A different kind of economy, politics, and society can be imagined, one characterized by smaller government, more widely dispersed property, and an interesting local life not defined by big bangs delivered from a glowing screen. Progressives like Christopher Lasch have tried to describe such an alternative. So have left-libertarians like Karl Hess—they are Left not because they are “libertines,” as the canard goes, but because they look critically at concentrations of power. And so, too, have traditional conservatives—and now Red Tories like Phillip Blond. …

In practical politics, too, American conservatives have often made a point of promising to tame the market and create what George H.W. Bush called a “kinder, gentler America.” Yet the results have been disappointing. Richard Nixon entertained the idea of creating a negative income tax to benefit the poor—but his escalation of the war in Vietnam (and Laos and Cambodia) and the Watergate scandal put the lie to the myth of Nixon’s bleeding heart. George W. Bush’s “compassionate conservatism” and vows to foster an “ownership society” may have sounded distant echoes of G.K. Chesterton’s distributism. Yet Bush, too, is remembered for other things—like Enron, Abu Ghraib, Lehman Brothers, and “Mission Accomplished.”

Conservatives of many stripes have recognized that there is something deficient in the American tradition. Yet attempts to supply the missing element have not only failed, they have served to provide rhetorical cover for further consolidation of wealth and power in Washington and Wall Street. …

McCarthy’s appeal is echoed in Tom Friedman’s recent essay calling for greater personal and civic responsibility (and “more and better” regulations, too, of course).

In the U.S., however, the greatest escalations of police powers have taken place under Republican presidents elected in the name of “values voters” or the “silent majority.” Anti-liberal leaders like Nixon and the second Bush have only made matters worse—the culture coarsens all the more while the demands of national security displace those of hearth and home.

As actual morality disintegrates, politics becomes deeply moralistic.
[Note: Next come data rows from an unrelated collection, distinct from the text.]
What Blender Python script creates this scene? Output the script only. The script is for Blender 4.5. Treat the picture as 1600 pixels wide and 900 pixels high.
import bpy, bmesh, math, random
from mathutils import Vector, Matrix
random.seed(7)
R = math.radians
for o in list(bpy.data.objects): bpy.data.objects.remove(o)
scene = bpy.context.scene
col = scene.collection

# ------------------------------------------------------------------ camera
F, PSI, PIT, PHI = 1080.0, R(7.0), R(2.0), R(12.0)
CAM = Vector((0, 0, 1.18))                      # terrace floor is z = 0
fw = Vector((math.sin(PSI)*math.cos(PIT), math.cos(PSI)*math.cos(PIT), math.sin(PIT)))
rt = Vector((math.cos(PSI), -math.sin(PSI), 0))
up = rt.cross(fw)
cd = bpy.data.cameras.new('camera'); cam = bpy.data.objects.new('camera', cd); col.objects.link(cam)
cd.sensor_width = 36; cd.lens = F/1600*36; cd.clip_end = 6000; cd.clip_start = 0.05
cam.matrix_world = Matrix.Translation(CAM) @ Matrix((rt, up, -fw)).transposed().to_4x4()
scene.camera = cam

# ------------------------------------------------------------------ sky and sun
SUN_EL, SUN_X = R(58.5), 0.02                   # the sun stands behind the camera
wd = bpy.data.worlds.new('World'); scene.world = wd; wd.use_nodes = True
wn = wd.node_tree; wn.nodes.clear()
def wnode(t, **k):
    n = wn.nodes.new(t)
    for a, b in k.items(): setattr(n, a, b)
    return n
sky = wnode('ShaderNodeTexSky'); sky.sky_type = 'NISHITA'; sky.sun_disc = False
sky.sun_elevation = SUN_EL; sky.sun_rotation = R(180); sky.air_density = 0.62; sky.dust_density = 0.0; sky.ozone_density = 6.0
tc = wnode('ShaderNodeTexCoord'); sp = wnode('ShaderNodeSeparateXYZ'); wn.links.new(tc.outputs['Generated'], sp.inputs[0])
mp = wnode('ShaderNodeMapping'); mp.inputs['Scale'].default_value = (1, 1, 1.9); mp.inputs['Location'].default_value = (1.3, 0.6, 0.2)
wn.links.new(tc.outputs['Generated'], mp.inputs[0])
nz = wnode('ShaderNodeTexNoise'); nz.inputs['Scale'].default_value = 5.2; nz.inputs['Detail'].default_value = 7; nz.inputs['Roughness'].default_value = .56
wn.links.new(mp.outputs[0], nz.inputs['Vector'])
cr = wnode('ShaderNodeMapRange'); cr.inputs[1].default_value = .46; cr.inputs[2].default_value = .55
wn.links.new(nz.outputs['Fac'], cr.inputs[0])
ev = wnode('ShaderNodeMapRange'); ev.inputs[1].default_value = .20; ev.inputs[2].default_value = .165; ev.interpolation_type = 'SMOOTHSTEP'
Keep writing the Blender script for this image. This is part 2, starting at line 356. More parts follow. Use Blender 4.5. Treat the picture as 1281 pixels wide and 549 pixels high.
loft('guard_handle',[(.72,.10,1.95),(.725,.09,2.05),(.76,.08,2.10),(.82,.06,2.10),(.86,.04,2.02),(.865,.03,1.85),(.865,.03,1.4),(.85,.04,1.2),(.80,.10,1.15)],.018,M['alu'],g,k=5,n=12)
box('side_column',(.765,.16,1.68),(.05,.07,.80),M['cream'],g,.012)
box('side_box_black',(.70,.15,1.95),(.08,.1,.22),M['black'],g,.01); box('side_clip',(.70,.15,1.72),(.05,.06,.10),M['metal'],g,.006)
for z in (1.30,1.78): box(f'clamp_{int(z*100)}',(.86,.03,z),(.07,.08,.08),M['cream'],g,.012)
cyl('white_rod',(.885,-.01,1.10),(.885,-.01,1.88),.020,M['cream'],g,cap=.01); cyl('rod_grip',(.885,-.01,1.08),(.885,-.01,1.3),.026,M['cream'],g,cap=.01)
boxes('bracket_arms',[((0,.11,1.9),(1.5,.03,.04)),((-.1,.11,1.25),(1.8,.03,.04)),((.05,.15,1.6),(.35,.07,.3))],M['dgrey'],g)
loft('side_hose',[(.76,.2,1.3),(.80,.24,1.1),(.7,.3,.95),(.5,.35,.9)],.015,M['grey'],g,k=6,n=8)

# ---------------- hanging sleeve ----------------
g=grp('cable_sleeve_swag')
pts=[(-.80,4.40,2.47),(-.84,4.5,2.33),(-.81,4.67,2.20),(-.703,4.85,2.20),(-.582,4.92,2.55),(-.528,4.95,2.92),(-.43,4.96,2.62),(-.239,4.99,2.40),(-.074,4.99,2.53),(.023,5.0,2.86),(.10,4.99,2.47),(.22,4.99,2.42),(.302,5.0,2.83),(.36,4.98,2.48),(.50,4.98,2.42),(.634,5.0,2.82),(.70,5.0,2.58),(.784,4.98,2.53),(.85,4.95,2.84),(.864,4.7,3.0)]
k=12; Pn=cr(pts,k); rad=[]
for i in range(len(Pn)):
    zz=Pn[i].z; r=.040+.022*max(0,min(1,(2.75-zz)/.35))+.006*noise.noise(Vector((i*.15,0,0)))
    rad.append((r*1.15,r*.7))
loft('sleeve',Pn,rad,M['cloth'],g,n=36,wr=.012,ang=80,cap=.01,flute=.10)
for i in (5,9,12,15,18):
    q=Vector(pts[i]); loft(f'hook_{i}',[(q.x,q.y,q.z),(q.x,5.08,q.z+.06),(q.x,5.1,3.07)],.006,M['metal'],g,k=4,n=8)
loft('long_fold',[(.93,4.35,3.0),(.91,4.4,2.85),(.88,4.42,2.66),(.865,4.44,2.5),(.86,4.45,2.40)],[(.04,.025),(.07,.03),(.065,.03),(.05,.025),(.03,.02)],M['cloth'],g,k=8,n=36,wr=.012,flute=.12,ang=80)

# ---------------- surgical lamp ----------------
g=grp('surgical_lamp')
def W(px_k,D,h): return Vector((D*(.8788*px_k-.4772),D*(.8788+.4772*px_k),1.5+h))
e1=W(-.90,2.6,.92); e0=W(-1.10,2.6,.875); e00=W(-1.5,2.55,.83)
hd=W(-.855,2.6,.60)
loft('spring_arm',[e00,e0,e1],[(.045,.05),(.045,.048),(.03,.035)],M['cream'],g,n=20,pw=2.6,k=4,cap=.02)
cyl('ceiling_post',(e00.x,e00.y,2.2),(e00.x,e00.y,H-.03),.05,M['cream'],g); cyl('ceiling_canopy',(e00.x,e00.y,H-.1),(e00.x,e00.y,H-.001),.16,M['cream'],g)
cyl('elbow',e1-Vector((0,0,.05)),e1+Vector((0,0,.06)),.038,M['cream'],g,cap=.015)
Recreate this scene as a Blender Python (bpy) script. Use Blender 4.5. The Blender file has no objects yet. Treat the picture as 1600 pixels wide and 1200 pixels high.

This is not a paradox: it is always easier for the virtucrat to demand that government reform society than for him to reform himself or his own neighborhood. Conservatives no less than liberals have indulged in morality by proxy, according to which the measure of a man is not how he behaves but how he votes and what ideology he professes. Control of government has become a substitute for leading a good life …

America does not just suffer from the absence of similar institutions to give authoritative voice to counter-values. We have national institutions, but not of the traditional, pre-liberal kind. Ours are the White House, the Pentagon, and the Federal Reserve. Everything else is the domain of wealth and private interest—including Congress and our churches. …

Here is McCarthy’s challenge, which to me speaks directly to the mission of The Ludwig von Mises Institute and other Austrian institutions of excellence:

There is no way around that: without formal institutions of authority, informal hierarchies rooted in excellence of character will have to do. George Washington, after all, had a higher place in the hearts of his countrymen than George III did in those of his subjects. Today the place for such ethical leadership is not in the White House, but in legislatures and the splintered institutions of civil society—perhaps most of all in the nonprofit sector of think tanks and universities, the closest things we have to what Samuel Taylor Coleridge described as the clerisy. Our universities have fallen far short of their missions, but institutions such as the Tocqueville Forum, which hosted Phillip Blond at Georgetown, may yet provide seeds of regeneration.